Ah cheers. Think Zana's posts were just on twitter so that might explain why you'd not seen them. Also potentially worth keeping your eye on - I don't know if the CWO has anyone in that part of the Midlands, but it appears that the Derby TAs dispute, which never achieved the same level of semi-independence and seemed to have been killed off by Unison ages ago, is now back on, although again the only information I have on it is through the official Unison site: derbycityunison.co.uk I don't know how much potential there is for the dispute to be re-started after having been put on hold for so many months, but if there is any chance for these "local" issues to link up with each other directly, that could be a promising step...

Thanks again. Checked it out and Unison is bleating that they called off the (all out) strikes because they thought the Council would negotiate but hasn't. But they are now calling for strikes of TAs but only in special schools who have refused to talk to Unison! All TAs in Derby have the same issues but Unison is dividing them.

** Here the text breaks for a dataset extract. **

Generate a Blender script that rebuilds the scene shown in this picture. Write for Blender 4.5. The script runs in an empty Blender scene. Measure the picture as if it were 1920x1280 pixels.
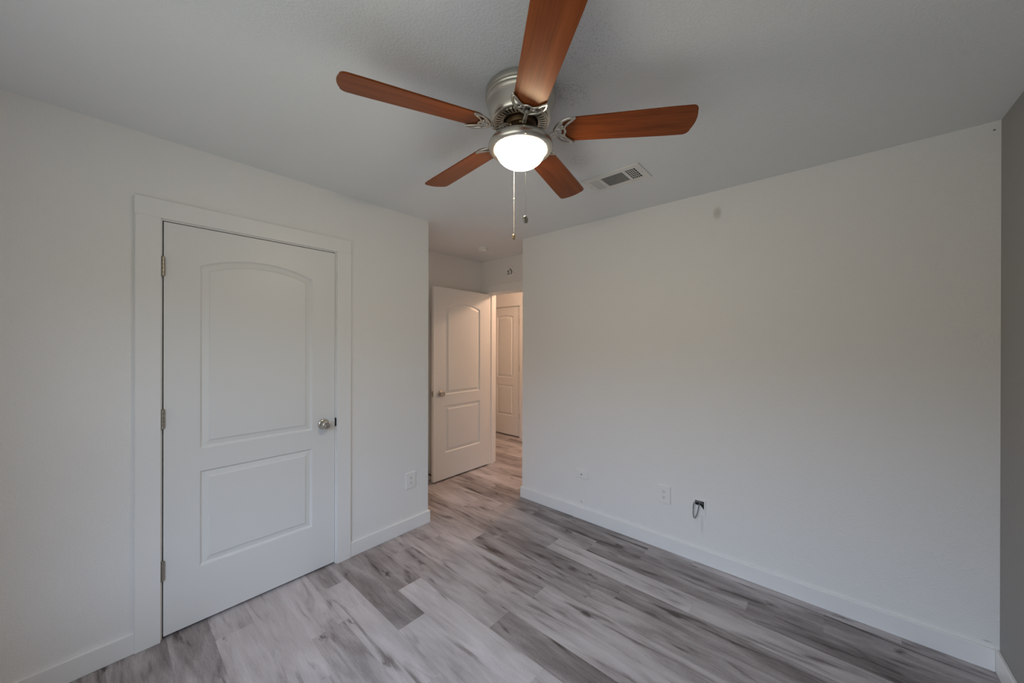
import bpy, math, random
from mathutils import Vector, Matrix

# ------------------------------------------------------------------ camera, world, light, exposure
SC = bpy.context.scene
COL = SC.collection
PI = math.pi
F_PX, CY_PX, PITCH, ROLL, YAW, CAM_H = 671.567, 645.586, -0.0007, 0.0023, 0.72190, 1.4449
H = 2.44                                   # ceiling height
LY, RX, GY, BX = 2.4305, 2.6137, -0.5748, -0.44   # left wall, right wall, accent wall, window wall

def setup_camera():
    fw = Vector((math.cos(YAW) * math.cos(PITCH), math.sin(YAW) * math.cos(PITCH), math.sin(PITCH)))
    r0 = Vector((math.sin(YAW), -math.cos(YAW), 0))
    u0 = r0.cross(fw)
    r = r0 * math.cos(ROLL) + u0 * math.sin(ROLL)
    u = -r0 * math.sin(ROLL) + u0 * math.cos(ROLL)
    cd = bpy.data.cameras.new('camera')
    cd.sensor_fit = 'HORIZONTAL'; cd.sensor_width = 36.0
    cd.lens = F_PX / 1920 * 36.0
    cd.shift_y = (CY_PX - 640) / 1920
    cd.clip_start = 0.02
    co = bpy.data.objects.new('camera', cd); COL.objects.link(co)
    m = Matrix.Identity(4)
    for i, v in enumerate((r, u, -fw)):
        m[0][i], m[1][i], m[2][i] = v
    m.translation = Vector((0, 0, CAM_H))
    co.matrix_world = m
    SC.camera = co
setup_camera()

vs = SC.view_settings
vs.view_transform = 'Standard'; vs.look = 'None'; vs.gamma = 1.0; vs.use_curve_mapping = False
vs.exposure = 0.19
SC.cycles.use_denoising = True
SC.cycles.max_bounces = 14
SC.cycles.diffuse_bounces = 8
SC.cycles.glossy_bounces = 6
SC.cycles.transparent_max_bounces = 16
SC.cycles.caustics_reflective = False
SC.cycles.caustics_refractive = False
SC.cycles.sample_clamp_indirect = 6.0

SKY = (0.90, 1.08, 1.42); GROUND = (0.34, 0.345, 0.315); HORIZON_BAND = (0.16, 0.135, 0.085)  # third colour: unseen dark horizon band, added to lower light on mid walls
SKY_S, GROUND_S, HORIZON_BAND_S = 5.0, 5.0, 5.0
def setup_world():
    """overcast sky above, added dark band around the horizon to dim the walls at mid height, sunlit lawn and paving below"""
    w = bpy.data.worlds.new('daylight'); SC.world = w; w.use_nodes = True
    nt = w.node_tree; nt.nodes.clear()
    tc = nt.nodes.new('ShaderNodeTexCoord'); sp = nt.nodes.new('ShaderNodeSeparateXYZ')
    nt.links.new(tc.outputs['Generated'], sp.inputs[0])
    def step(lo, hi):
        mr = nt.nodes.new('ShaderNodeMapRange'); mr.interpolation_type = 'SMOOTHSTEP'
        mr.inputs['From Min'].default_value = lo; mr.inputs['From Max'].default_value = hi
        nt.links.new(sp.outputs['Z'], mr.inputs['Value']); return mr.outputs[0]
    def mixc(f, A, B):
        mx = nt.nodes.new('ShaderNodeMix'); mx.data_type = 'RGBA'; nt.links.new(f, mx.inputs['Factor'])
        for n_, x in (('A', A), ('B', B)):
            if isinstance(x, tuple): mx.inputs[n_].default_value = (*x, 1)
            else: nt.links.new(x, mx.inputs[n_])
        return mx.outputs['Result']
    sc_ = lambda c, k: tuple(v * k for v in c)
    c = mixc(step(-0.20, -0.08), sc_(GROUND, GROUND_S), sc_(HORIZON_BAND, HORIZON_BAND_S))
    c = mixc(step(0.10, 0.26), c, sc_(SKY, SKY_S))
    bg = nt.nodes.new('ShaderNodeBackground'); out = nt.nodes.new('ShaderNodeOutputWorld')
    nt.links.new(c, bg.inputs['Color']); nt.links.new(bg.outputs[0], out.inputs[0])
setup_world()

WIN = (-0.12, 1.50, 0.60, 2.05)             # window opening in the wall behind the camera: y0, y1, z0, z1
def window_portal(size, size_y, loc, rot):
    d = bpy.data.lights.new('window_daylight', 'AREA'); d.shape = 'RECTANGLE'
    d.size = size; d.size_y = size_y
    d.cycles.is_portal = True
    o = bpy.data.objects.new('window_daylight', d); COL.objects.link(o)
    o.location = loc; o.rotation_euler = rot
window_portal(WIN[3] - WIN[2], WIN[1] - WIN[0], (BX - 0.13, (WIN[0] + WIN[1]) / 2, (WIN[2] + WIN[3]) / 2), (0, -PI / 2, 0))

LAMP_S, HALL_W = 56.0, 28.0                # fan bowl emission, hall lamp watts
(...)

Yep - the first time I'd read that post, I actually managed to misinterpret it as meaning that the TAs in those schools had had enough of Unison and were refusing to talk to them, but no such luck (so far).

Demo today was about 70-80. Great deal of support from passing ambulances, fire engines, buses and cars and other council workers. Scandalous stories about the rigged ballot. Some fantastic people involved. More next post.

Good to hear - I was thinking 70-80 doesn't sound that big compared to what some of the past mobilisations have been like, but suppose a weekday daytime demo, especially one called at such short notice and in response to a direct attempt at demobilisation from the unions, is always going to have its turnout suppressed somewhat. Will be interested to see a fuller report.